Exercise description >> Return the material below in full and exactly.

(Entries with scene source code)
★ ★ ★ ★ ★ ★ ★

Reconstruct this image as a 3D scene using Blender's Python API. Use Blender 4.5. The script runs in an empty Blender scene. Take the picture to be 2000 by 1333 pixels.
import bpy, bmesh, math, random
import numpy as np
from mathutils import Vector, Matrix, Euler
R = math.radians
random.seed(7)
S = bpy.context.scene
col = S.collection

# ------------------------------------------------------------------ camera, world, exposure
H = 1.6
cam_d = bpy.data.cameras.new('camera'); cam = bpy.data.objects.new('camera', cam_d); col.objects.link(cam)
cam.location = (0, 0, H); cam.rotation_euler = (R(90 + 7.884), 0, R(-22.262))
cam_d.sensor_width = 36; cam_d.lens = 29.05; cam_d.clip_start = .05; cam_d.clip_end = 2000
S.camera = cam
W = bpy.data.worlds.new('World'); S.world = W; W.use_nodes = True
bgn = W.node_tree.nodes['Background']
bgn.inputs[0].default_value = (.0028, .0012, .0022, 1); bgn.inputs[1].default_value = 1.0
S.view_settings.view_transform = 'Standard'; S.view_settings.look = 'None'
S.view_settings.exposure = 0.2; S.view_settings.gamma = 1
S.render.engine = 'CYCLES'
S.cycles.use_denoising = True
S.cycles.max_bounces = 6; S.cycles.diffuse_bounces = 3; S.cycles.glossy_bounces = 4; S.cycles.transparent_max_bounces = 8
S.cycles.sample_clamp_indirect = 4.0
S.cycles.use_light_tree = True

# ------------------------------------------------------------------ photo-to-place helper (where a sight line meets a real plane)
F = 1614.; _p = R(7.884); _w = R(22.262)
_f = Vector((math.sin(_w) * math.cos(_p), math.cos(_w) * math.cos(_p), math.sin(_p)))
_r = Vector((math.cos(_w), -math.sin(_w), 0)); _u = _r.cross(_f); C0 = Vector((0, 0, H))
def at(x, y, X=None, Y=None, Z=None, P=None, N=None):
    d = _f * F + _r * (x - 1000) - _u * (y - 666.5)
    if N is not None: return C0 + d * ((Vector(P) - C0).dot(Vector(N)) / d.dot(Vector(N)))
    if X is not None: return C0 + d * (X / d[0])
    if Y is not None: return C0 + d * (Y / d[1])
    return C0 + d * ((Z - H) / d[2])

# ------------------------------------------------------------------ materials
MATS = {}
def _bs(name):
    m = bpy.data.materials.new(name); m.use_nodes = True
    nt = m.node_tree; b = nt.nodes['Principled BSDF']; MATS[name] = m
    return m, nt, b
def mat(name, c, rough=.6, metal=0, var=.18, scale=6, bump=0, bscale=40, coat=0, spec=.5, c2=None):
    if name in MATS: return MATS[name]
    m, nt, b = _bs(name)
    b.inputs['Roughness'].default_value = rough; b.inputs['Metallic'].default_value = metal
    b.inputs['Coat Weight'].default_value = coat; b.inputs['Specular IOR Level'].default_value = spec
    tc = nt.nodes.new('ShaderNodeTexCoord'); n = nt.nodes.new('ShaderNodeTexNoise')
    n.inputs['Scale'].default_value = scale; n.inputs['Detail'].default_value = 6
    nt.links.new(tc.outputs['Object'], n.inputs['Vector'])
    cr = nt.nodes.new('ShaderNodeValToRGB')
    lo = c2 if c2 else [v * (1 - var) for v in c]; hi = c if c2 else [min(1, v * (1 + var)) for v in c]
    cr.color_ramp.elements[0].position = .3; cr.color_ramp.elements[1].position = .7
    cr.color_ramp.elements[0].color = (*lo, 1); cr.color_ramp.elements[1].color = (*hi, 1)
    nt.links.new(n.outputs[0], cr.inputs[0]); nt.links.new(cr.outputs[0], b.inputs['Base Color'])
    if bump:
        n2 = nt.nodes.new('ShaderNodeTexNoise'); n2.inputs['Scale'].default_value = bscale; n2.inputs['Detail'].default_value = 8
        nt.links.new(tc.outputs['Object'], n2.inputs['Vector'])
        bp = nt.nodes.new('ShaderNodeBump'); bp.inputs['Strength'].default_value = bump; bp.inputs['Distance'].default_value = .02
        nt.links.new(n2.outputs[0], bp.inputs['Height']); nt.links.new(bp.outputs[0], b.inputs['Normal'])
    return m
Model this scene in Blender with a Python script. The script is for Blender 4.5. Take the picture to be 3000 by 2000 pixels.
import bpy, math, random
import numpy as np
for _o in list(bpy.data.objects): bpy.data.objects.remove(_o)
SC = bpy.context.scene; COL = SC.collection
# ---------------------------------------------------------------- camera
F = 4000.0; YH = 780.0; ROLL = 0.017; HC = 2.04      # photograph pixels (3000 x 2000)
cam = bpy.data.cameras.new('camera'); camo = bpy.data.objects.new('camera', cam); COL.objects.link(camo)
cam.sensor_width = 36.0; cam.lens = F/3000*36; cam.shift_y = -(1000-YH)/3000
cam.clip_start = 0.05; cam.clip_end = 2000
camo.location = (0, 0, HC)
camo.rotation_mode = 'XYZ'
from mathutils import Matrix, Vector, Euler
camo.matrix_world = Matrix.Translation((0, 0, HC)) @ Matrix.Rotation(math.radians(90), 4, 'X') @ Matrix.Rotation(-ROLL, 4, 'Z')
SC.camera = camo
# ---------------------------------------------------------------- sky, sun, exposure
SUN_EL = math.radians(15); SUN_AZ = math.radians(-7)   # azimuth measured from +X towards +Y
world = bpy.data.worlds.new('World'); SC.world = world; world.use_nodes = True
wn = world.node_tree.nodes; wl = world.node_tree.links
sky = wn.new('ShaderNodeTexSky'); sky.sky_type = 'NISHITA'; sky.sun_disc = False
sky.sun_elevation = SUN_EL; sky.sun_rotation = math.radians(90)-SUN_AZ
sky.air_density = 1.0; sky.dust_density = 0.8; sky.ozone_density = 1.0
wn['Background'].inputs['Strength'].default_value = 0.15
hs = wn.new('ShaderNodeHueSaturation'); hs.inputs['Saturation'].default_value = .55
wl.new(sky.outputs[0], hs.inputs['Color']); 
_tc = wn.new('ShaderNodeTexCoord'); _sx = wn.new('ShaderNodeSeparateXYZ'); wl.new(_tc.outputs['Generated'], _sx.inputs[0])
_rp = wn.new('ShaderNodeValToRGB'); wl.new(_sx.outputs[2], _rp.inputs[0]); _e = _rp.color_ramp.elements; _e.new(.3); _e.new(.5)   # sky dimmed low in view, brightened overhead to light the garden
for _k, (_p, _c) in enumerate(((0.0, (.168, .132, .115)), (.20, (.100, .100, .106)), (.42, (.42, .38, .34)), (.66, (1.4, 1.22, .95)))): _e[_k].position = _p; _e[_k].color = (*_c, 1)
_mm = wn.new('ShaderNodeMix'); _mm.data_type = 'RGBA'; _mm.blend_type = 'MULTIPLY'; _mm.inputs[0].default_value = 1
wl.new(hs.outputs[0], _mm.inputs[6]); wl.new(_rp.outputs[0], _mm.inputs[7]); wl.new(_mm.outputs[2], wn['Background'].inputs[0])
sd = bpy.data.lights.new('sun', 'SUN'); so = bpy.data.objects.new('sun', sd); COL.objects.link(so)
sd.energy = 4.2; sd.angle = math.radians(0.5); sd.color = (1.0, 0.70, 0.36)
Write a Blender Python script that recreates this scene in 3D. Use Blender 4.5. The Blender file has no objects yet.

★ ★ ★ ★ ★ ★ ★

Full answer >>
Reconstruct this image as a 3D scene using Blender's Python API. Use Blender 4.5. The script runs in an empty Blender scene. Take the picture to be 2000 by 1333 pixels.
import bpy, bmesh, math, random
import numpy as np
from mathutils import Vector, Matrix, Euler
R = math.radians
random.seed(7)
S = bpy.context.scene
col = S.collection

# ------------------------------------------------------------------ camera, world, exposure
H = 1.6
cam_d = bpy.data.cameras.new('camera'); cam = bpy.data.objects.new('camera', cam_d); col.objects.link(cam)
cam.location = (0, 0, H); cam.rotation_euler = (R(90 + 7.884), 0, R(-22.262))
cam_d.sensor_width = 36; cam_d.lens = 29.05; cam_d.clip_start = .05; cam_d.clip_end = 2000
S.camera = cam
W = bpy.data.worlds.new('World'); S.world = W; W.use_nodes = True
bgn = W.node_tree.nodes['Background']
bgn.inputs[0].default_value = (.0028, .0012, .0022, 1); bgn.inputs[1].default_value = 1.0
S.view_settings.view_transform = 'Standard'; S.view_settings.look = 'None'
S.view_settings.exposure = 0.2; S.view_settings.gamma = 1
S.render.engine = 'CYCLES'
S.cycles.use_denoising = True
S.cycles.max_bounces = 6; S.cycles.diffuse_bounces = 3; S.cycles.glossy_bounces = 4; S.cycles.transparent_max_bounces = 8
S.cycles.sample_clamp_indirect = 4.0
S.cycles.use_light_tree = True

# ------------------------------------------------------------------ photo-to-place helper (where a sight line meets a real plane)
F = 1614.; _p = R(7.884); _w = R(22.262)
_f = Vector((math.sin(_w) * math.cos(_p), math.cos(_w) * math.cos(_p), math.sin(_p)))
_r = Vector((math.cos(_w), -math.sin(_w), 0)); _u = _r.cross(_f); C0 = Vector((0, 0, H))
def at(x, y, X=None, Y=None, Z=None, P=None, N=None):
    d = _f * F + _r * (x - 1000) - _u * (y - 666.5)
    if N is not None: return C0 + d * ((Vector(P) - C0).dot(Vector(N)) / d.dot(Vector(N)))
    if X is not None: return C0 + d * (X / d[0])
    if Y is not None: return C0 + d * (Y / d[1])
    return C0 + d * ((Z - H) / d[2])

# ------------------------------------------------------------------ materials
MATS = {}
def _bs(name):
    m = bpy.data.materials.new(name); m.use_nodes = True
    nt = m.node_tree; b = nt.nodes['Principled BSDF']; MATS[name] = m
    return m, nt, b
def mat(name, c, rough=.6, metal=0, var=.18, scale=6, bump=0, bscale=40, coat=0, spec=.5, c2=None):
    if name in MATS: return MATS[name]
    m, nt, b = _bs(name)
    b.inputs['Roughness'].default_value = rough; b.inputs['Metallic'].default_value = metal
    b.inputs['Coat Weight'].default_value = coat; b.inputs['Specular IOR Level'].default_value = spec
    tc = nt.nodes.new('ShaderNodeTexCoord'); n = nt.nodes.new('ShaderNodeTexNoise')
    n.inputs['Scale'].default_value = scale; n.inputs['Detail'].default_value = 6
    nt.links.new(tc.outputs['Object'], n.inputs['Vector'])
    cr = nt.nodes.new('ShaderNodeValToRGB')
    lo = c2 if c2 else [v * (1 - var) for v in c]; hi = c if c2 else [min(1, v * (1 + var)) for v in c]
    cr.color_ramp.elements[0].position = .3; cr.color_ramp.elements[1].position = .7
    cr.color_ramp.elements[0].color = (*lo, 1); cr.color_ramp.elements[1].color = (*hi, 1)
    nt.links.new(n.outputs[0], cr.inputs[0]); nt.links.new(cr.outputs[0], b.inputs['Base Color'])
    if bump:
        n2 = nt.nodes.new('ShaderNodeTexNoise'); n2.inputs['Scale'].default_value = bscale; n2.inputs['Detail'].default_value = 8
        nt.links.new(tc.outputs['Object'], n2.inputs['Vector'])
        bp = nt.nodes.new('ShaderNodeBump'); bp.inputs['Strength'].default_value = bump; bp.inputs['Distance'].default_value = .02
        nt.links.new(n2.outputs[0], bp.inputs['Height']); nt.links.new(bp.outputs[0], b.inputs['Normal'])
    return m
Model this scene in Blender with a Python script. The script is for Blender 4.5. Take the picture to be 3000 by 2000 pixels.
import bpy, math, random
import numpy as np
for _o in list(bpy.data.objects): bpy.data.objects.remove(_o)
SC = bpy.context.scene; COL = SC.collection
# ---------------------------------------------------------------- camera
F = 4000.0; YH = 780.0; ROLL = 0.017; HC = 2.04      # photograph pixels (3000 x 2000)
cam = bpy.data.cameras.new('camera'); camo = bpy.data.objects.new('camera', cam); COL.objects.link(camo)
cam.sensor_width = 36.0; cam.lens = F/3000*36; cam.shift_y = -(1000-YH)/3000
cam.clip_start = 0.05; cam.clip_end = 2000
camo.location = (0, 0, HC)
camo.rotation_mode = 'XYZ'
from mathutils import Matrix, Vector, Euler
camo.matrix_world = Matrix.Translation((0, 0, HC)) @ Matrix.Rotation(math.radians(90), 4, 'X') @ Matrix.Rotation(-ROLL, 4, 'Z')
SC.camera = camo
# ---------------------------------------------------------------- sky, sun, exposure
SUN_EL = math.radians(15); SUN_AZ = math.radians(-7)   # azimuth measured from +X towards +Y
world = bpy.data.worlds.new('World'); SC.world = world; world.use_nodes = True
wn = world.node_tree.nodes; wl = world.node_tree.links
sky = wn.new('ShaderNodeTexSky'); sky.sky_type = 'NISHITA'; sky.sun_disc = False
sky.sun_elevation = SUN_EL; sky.sun_rotation = math.radians(90)-SUN_AZ
sky.air_density = 1.0; sky.dust_density = 0.8; sky.ozone_density = 1.0
wn['Background'].inputs['Strength'].default_value = 0.15
hs = wn.new('ShaderNodeHueSaturation'); hs.inputs['Saturation'].default_value = .55
wl.new(sky.outputs[0], hs.inputs['Color']); 
_tc = wn.new('ShaderNodeTexCoord'); _sx = wn.new('ShaderNodeSeparateXYZ'); wl.new(_tc.outputs['Generated'], _sx.inputs[0])
_rp = wn.new('ShaderNodeValToRGB'); wl.new(_sx.outputs[2], _rp.inputs[0]); _e = _rp.color_ramp.elements; _e.new(.3); _e.new(.5)   # sky dimmed low in view, brightened overhead to light the garden
for _k, (_p, _c) in enumerate(((0.0, (.168, .132, .115)), (.20, (.100, .100, .106)), (.42, (.42, .38, .34)), (.66, (1.4, 1.22, .95)))): _e[_k].position = _p; _e[_k].color = (*_c, 1)
_mm = wn.new('ShaderNodeMix'); _mm.data_type = 'RGBA'; _mm.blend_type = 'MULTIPLY'; _mm.inputs[0].default_value = 1
wl.new(hs.outputs[0], _mm.inputs[6]); wl.new(_rp.outputs[0], _mm.inputs[7]); wl.new(_mm.outputs[2], wn['Background'].inputs[0])
sd = bpy.data.lights.new('sun', 'SUN'); so = bpy.data.objects.new('sun', sd); COL.objects.link(so)
sd.energy = 4.2; sd.angle = math.radians(0.5); sd.color = (1.0, 0.70, 0.36)
Write a Blender Python script that recreates this scene in 3D. Use Blender 4.5. The Blender file has no objects yet.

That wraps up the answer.